Monk Renshō Riding His Horse Backwards
蓮生法師逆乗馬図
- Date:
- after 1782, ca. 1784
- Medium:
- Hanging scroll; ink on paper
- Source:
- Metropolitan Museum of Art
Description
Monk Renshō Riding His Horse Backwards is a hanging scroll in ink on paper by Matsumura Goshun (Metropolitan Museum of Art, 36.100.18), dated to approximately 1784 — that is, the years immediately after the death of his teacher Yosa Buson, when Goshun had returned to Kyoto from his withdrawal at Ikeda and was beginning the work that would lead toward his association with Maruyama Ōkyo. The subject is the medieval Buddhist warrior-monk Kumagai Naozane, who took religious vows under the name Renshō after the Battle of Ichi-no-Tani (1184) where he had killed the young Taira warrior Atsumori.
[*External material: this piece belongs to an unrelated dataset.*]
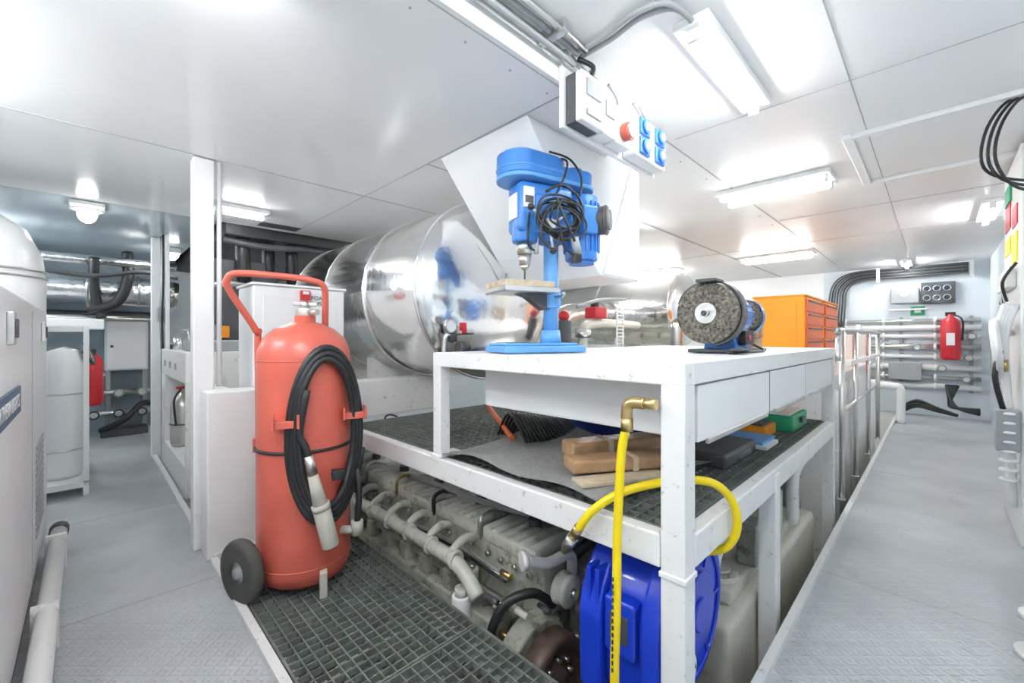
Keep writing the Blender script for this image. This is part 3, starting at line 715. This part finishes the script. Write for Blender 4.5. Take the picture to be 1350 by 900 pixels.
for k in range(14):
    z=.22+.018*k; b.bx(.976+.0006*k,.980+.0006*k,.602+.0003*k,.606+.0003*k,z,z+.010,DGR)
b.done()

# ------------------------------------------------------------ shelf contents
b=B('felt_sheet')
b.sheet(lambda u,v:Vector((1.075+.82*u+.03*math.sin(v*6)*u,.72+.80*v-.12*u*(1-v),.598+.022*(1+math.sin(5*u+3*v))*.6+.05*max(0,u-.55)+.012*math.sin(11*v+4*u))),28,28,FELT,.006)
b.done()
b=B('wrapped_board')
b.bx(-.20,.20,-.05,.05,-.03,.03,BRN,.012,RT(1.44,.885,.685,-26)); b.bx(-.05,-.03,-.052,.052,-.032,.032,WOOD,.002,RT(1.44,.885,.685,-26)); b.done()
b=B('wrapped_board')
b.bx(-.19,.19,-.05,.05,-.022,.022,BRN,.010,RT(1.32,.79,.668,-32)); b.bx(.03,.05,-.052,.052,-.024,.024,WOOD,.002,RT(1.32,.79,.668,-32)); b.done()
b=B('cardboard_strip'); b.bx(-.16,.16,-.04,.04,0,.012,WOOD,.002,RT(1.25,.74,.630,-28)); b.done()
b=B('brush_head')
for k in range(16):
    f=k/15; b.tube([(1.5+.3*f,1.60-.1*f,.60),(1.5+.3*f,1.52-.1*f,.72-.05*f),(1.48+.3*f,1.38-.1*f,.60)],.008,BLK,seg=6,sub=4)
b.cyl((1.44,1.44,.62),(1.66,1.86,.70),.013,ORR); b.done()
b=B('folded_blue_tarp')
b.sheet(lambda u,v:Vector((1.78+.5*u,1.0+.6*v,.60+.14*math.sin(math.pi*u)**.6*math.sin(math.pi*v)**.6+.012*math.sin(17*u+9*v))),20,20,BLUBAG,.006); b.done()
b=B('parts_case'); b.bx(2.70,3.05,.55,.82,.582,.67,GRN,.01); b.bx(2.72,3.03,.57,.80,.67,.682,WH,.004); b.bx(2.85,2.92,.535,.55,.62,.65,DGR); b.done()
b=B('parts_case'); b.bx(2.45,2.66,.62,.9,.582,.64,ORG,.008); b.bx(2.47,2.64,.64,.88,.64,.65,DGR,.003); b.done()
b=B('black_tool_case'); b.bx(1.75,2.15,.58,.9,.582,.64,DGR,.012); b.bx(1.9,2.05,.57,.58,.60,.62,STEEL); b.done()
b=B('paper_stack'); b.bx(2.2,2.4,.55,.78,.582,.60,WH,.002); b.bx(2.21,2.43,.57,.8,.60,.612,BLUL,.002); b.done()

# ------------------------------------------------------------ engine
b=B('marine_diesel_engine')
b.bx(1.30,2.7,1.15,4.3,-.92,-.05,ENG,.02)
for xa,xb in ((1.30,1.62),(2.25,2.57)):
    b.bx(xa,xb,1.12,4.2,-.05,.17,ENG,.015)
    for i in range(8):
        y=1.15+i*.38
        b.bx(xa-.01,xb+.01,y,y+.34,.16,.23,ENGL,.02)
        for k in range(6): b.cyl((xa-.005,y+.03+k*.056,.215),(xb+.005,y+.03+k*.056,.215),.024,ENGL,seg=12)
        for k in range(4): b.cyl((xa-.02,y+.04+k*.085,.12),(xa+.0,y+.04+k*.085,.12),.012,STEEL,seg=6)
        b.cyl((xa+.16,y+.16,.23),(xa+.16,y+.16,.27),.03,DGR,seg=16,bev=.004)
        b.tube([(xa+.02,y+.36,.1),(xa+.0,y+.36,.24),(xa+.06,y+.36,.27),(xa+.14,y+.35,.24)],.010,(STEEL,BLK,BRS)[i%3],seg=8,sub=4)
b.bx(1.70,2.17,1.3,4.1,-.05,.25,ENG,.04)
for k in range(18): b.bx(1.69,2.18,1.34+k*.15,1.36+k*.15,-.04,.262,ENG,.004)
b.lathe([(0,0),(.10,0),(.17,.05),(.19,.12),(.15,.2),(.08,.25),(0,.25)],(1.93,1.28,.22),(0,-1,0),ENGL,32)
b.tube([(1.93,1.15,.22),(1.93,1.06,.22),(1.85,1.04,.1),(1.8,1.04,-.2)],.04,ENGL,seg=18)
b.tube([(1.15,1.35,.02),(1.15,1.47,.10),(1.15,1.7,.12),(1.15,2.8,.12),(1.2,3.1,.12)],.032,ENGL,seg=14)
b.tube([(1.20,1.30,-.02),(1.22,1.4,.0),(1.22,2.9,.0)],.022,STEEL,seg=12)
for k in range(8):
    y=1.5+k*.19
    b.torus((1.15,y,.12),(0,1,0),.034,.009,ENGL,20)
    b.tube([(1.16,y+.05,.13),(1.24,y+.05,.17),(1.31,y+.05,.15)],.020,ENGL,sub=4)
    b.cyl((1.24,y,-.05),(1.24,y,.05),.035,ENG,seg=16,bev=.005); b.cyl((1.24,y,.05),(1.24,y,.07),.018,STEEL,seg=6)
    b.bx(1.17,1.29,y+.07,y+.13,-.06,.03,ENG,.008); b.cyl((1.2,y+.1,.03),(1.2,y+.1,.055),.014,BRS if k%3==0 else STEEL,seg=6)
for k in range(3): b.tube([(1.26+.015*k,1.3,.06),(1.27+.015*k,1.7,.075),(1.26+.015*k,2.2,.06),(1.27+.015*k,2.9,.07)],.006,(BLK,STEEL,GRY)[k],seg=6,sub=3)
b.bx(1.16,1.32,1.3,4.0,-.32,-.06,ENG,.015)
for i in range(9):
    y=1.36+i*.3
    b.bx(1.145,1.165,y,y+.24,-.28,-.1,ENGL,.01)
    for q in (.02,.12,.22):
        for z in (-.26,-.12): b.cyl((1.135,y+q,z),(1.146,y+q,z),.009,STEEL,seg=6)
b.bx(1.10,1.34,1.28,4.0,-.62,-.36,ENG,.03)
for i in range(8): b.cyl((1.09,1.5+i*.34,-.48),(1.12,1.5+i*.34,-.48),.09,ENGL,bev=.006)
fx,fz=1.25,-.18
b.cyl((fx,1.18,fz),(fx,1.09,fz),.17,ENG,bev=.01,seg=40)
b.lathe([(0,-.06),(.035,-.06),(.045,-.03),(.09,-.02),(.12,-.05),(.15,-.05),(.155,-.03),(.155,.03),(.0,.03)],(fx,1.04,fz),(0,1,0),RUST,48)
for q in range(8): a=q*math.pi/4; b.cyl((fx+.07*math.cos(a),1.03,fz+.07*math.sin(a)),(fx+.07*math.cos(a),.995,fz+.07*math.sin(a)),.010,STEEL,seg=6)
b.lathe([(0,-.03),(.06,-.03),(.075,-.02),(.066,0),(.075,.02),(.075,.03),(0,.03)],(1.5,1.03,.0),(0,1,0),ENGL,32)
b.lathe([(0,-.03),(.05,-.03),(.065,-.02),(.056,0),(.065,.02),(.065,.03),(0,.03)],(1.36,1.05,.09),(0,1,0),ENGL,32)
b.cyl((1.36,1.02,.09),(1.36,1.0,.09),.02,STEEL,seg=6)
b.bx(1.5,1.8,1.05,1.15,-.5,.12,ENG,.02)
b.tube([(1.14,1.22,-.35),(1.115,1.24,-.10),(1.16,1.2,.05),(1.26,1.14,.08),(1.36,1.12,.0)],.019,BLK)
b.tube([(1.5,1.12,.15),(1.6,1.05,.22),(1.75,1.04,.15),(1.8,1.05,-.1)],.025,BLK)
b.tube([(1.12,1.36,-.2),(1.13,1.26,-.30),(1.2,1.16,-.42),(1.5,1.05,-.45)],.028,STEEL)
b.tube([(1.2,1.12,.24),(1.3,1.1,.2),(1.42,1.08,.2),(1.46,1.1,.1)],.022,WHW); b.cyl((1.2,1.12,.24),(1.18,1.13,.24),.035,WHW)
b.tube([(1.40,2.3,.25),(1.38,2.0,.28),(1.42,1.6,.27),(1.5,1.3,.26),(1.6,1.2,.2)],.015,GRY)
b.cyl((1.135,1.44,-.2),(1.135,1.44,.0),.042,WH,bev=.006); b.cyl((1.135,1.44,.0),(1.135,1.44,.03),.03,ENGL)
for k in range(30):
    x=1.14+random.random()*.4; y=1.12+random.random()*.2; z=-.45+random.random()*.6
    b.cyl((x,y-.04,z),(x,y+.02,z),.008+random.random()*.016,random.choice((STEEL,ENGL,ENG,BRS,DGR)),seg=8)
for k in range(14):
    y=1.3+random.random()*1.4; x=1.63+random.random()*.06
    b.tube([(x,y,.0),(x,y+.02,.24),(x+.02,y+.1,.28),(x+.08,y+.12,.24)],.009,random.choice((STEEL,BLK,ENGL)),seg=6,sub=4)
b.tube([(1.2,2.75,.1),(1.25,2.8,.3),(1.45,2.9,.36),(1.7,2.95,.3)],.07,PBL,seg=16)
b.done()

b=B('gearbox_housing')
b.bx(1.62,3.1,.52,.98,-.99,.06,CREAM,.03); b.bx(1.75,2.95,.56,.92,.06,.12,CREAM,.015)
b.cyl((1.85,.64,.12),(1.85,.64,.14),.075,CREAM,bev=.004,seg=32); b.cyl((1.85,.64,.14),(1.85,.64,.155),.045,CREAM)
for q in range(6): a=q*math.pi/3; b.cyl((1.85+.06*math.cos(a),.64+.06*math.sin(a),.14),(1.85+.06*math.cos(a),.64+.06*math.sin(a),.15),.007,STEEL,seg=6)
b.tube([(2.2,.8,.1),(2.2,.8,.3),(2.3,.75,.4),(2.6,.72,.42)],.045,WHW,seg=14); b.torus((2.2,.8,.2),(0,0,1),.05,.014,WHW); b.cyl((2.6,.72,.42),(2.63,.72,.42),.06,WHW)
b.cyl((2.45,.6,.12),(2.45,.6,.34),.055,ENGL,bev=.01); b.tube([(2.7,.55,.1),(2.7,.55,.34),(2.85,.55,.4),(3.1,.55,.4)],.03,WHW)
b.bx(2.0,2.12,.54,.62,.12,.3,ENG,.01); b.tube([(1.7,.7,.1),(1.75,.72,.36),(2.0,.8,.42),(2.3,.9,.4)],.02,BLK)
b.tube([(1.65,.6,.1),(1.68,.58,.3),(1.8,.56,.4),(1.88,.6,.44)],.016,WHW); b.tube([(1.72,.85,.1),(1.72,.85,.35),(1.85,.8,.43)],.03,ENG)
b.tube([(2.9,.75,.1),(2.9,.8,.3),(2.8,.95,.4)],.04,ENGL); b.cyl((2.9,.6,.12),(2.9,.6,.3),.05,GRY)
b.done()
b=B('second_marine_engine')
b.bx(4.9,6.2,2.1,5.5,-.99,.35,ENG,.03)
for i in range(9): b.bx(5.0,5.35,2.2+i*.36,2.5+i*.36,.35,.46,ENGL,.02); b.bx(5.75,6.1,2.2+i*.36,2.5+i*.36,.35,.46,ENGL,.02)
b.done()

# ------------------------------------------------------------ world + camera
w=bpy.data.worlds.new('World'); S.world=w; w.use_nodes=True
w.node_tree.nodes['Background'].inputs[0].default_value=(.8,.9,1,1); w.node_tree.nodes['Background'].inputs[1].default_value=.3
cd=bpy.data.cameras.new('Camera'); cd.lens=560/1350*36; cd.sensor_width=36; cd.shift_y=-5/1350; cd.clip_start=.02
co=bpy.data.objects.new('Camera',cd); S.collection.objects.link(co)
co.location=(0,0,1.1); co.rotation_euler=(math.pi/2,0,-math.pi/4); S.camera=co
According to legend, Renshō rode his horse backwards in symbolic refusal to face east (toward Kyoto, the imperial capital and the seat of worldly authority), keeping his gaze always westward in the direction of Amida's Pure Land. The story is one of the great set-pieces of medieval Japanese narrative and was a recurring subject in nanga painting; Goshun's treatment uses the loose, calligraphic brushwork of literati ink painting to suggest both the figure's monastic asceticism and the absurd, humanizing humor of the conceit, with the horse and its mounted rider rendered against an empty paper ground that gives the picture an air of philosophical concentration. The scroll entered the Met in 1936 as part of the Howard Mansfield gift.